Yep, and I was just expanding on the scenarios where that might even be helpful. Not sure if you took that as me trying to be confrontational, but I didn't intend to. I do agree that usually such drift is undesirable.

Hey, you're in Wausau! I've been driving through there a lot the last couple months.
 
As far as the difference I don't know.

As far as ease, reusing the yeast cake would be a lot easier. If the yeast was in primary for less than a month and stored in the fridge for 2 weeks or less I would just pitch about 1 pint of the cake.
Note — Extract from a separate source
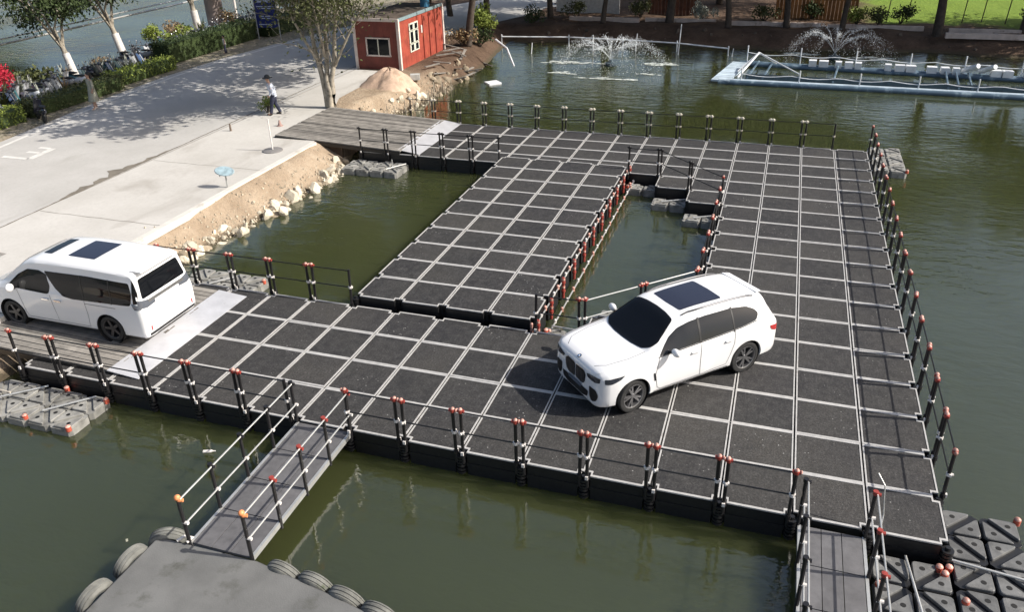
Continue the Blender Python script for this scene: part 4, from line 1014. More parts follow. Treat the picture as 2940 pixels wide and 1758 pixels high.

If you were starting from bottle dregs I would collect from at least 4 bottles. Make a weak 250 mL starter, step that up to .5 liter with another weaker than normal starter then use that to make the size starter you need for your brew.

So, IMO, it is not simple to make a starter from bottle dregs.
 
MrMalty - http://www.mrmalty.com/calc/calc.html - is telling me I only need 28ml 1318 slurry / gal for my next brew, a nut brown (1.054 OG). That does seem a lot less than I thought. A pint is 473ml.

Thoughts?

I know it's an inexact science and all - how much non-yeast matter coincidently ends up in those 2 tablespoons, the quality of the chosen ones. Should I, to be safe, maybe add a third table spoon, bringing the total to 44ml?
 
MrMalty - http://www.mrmalty.com/calc/calc.html - is telling me I only need 28ml 1318 slurry / gal for my next brew, a nut brown (1.054 OG). That does seem a lot less than I thought. A pint is 473ml.

Thoughts?

I know it's an inexact science and all - how much non-yeast matter coincidently ends up in those 2 tablespoons, the quality of the chosen ones. Should I, to be safe, maybe add a third table spoon, bringing the total to 44ml?

The Pint that I referred to was assuming 5 gallons batch using not so fresh yeast. So if fresher, thinner - less sediment in the sample, you may get away with a smaller amount. If there are a lot of hops in the harvested sample you will need more.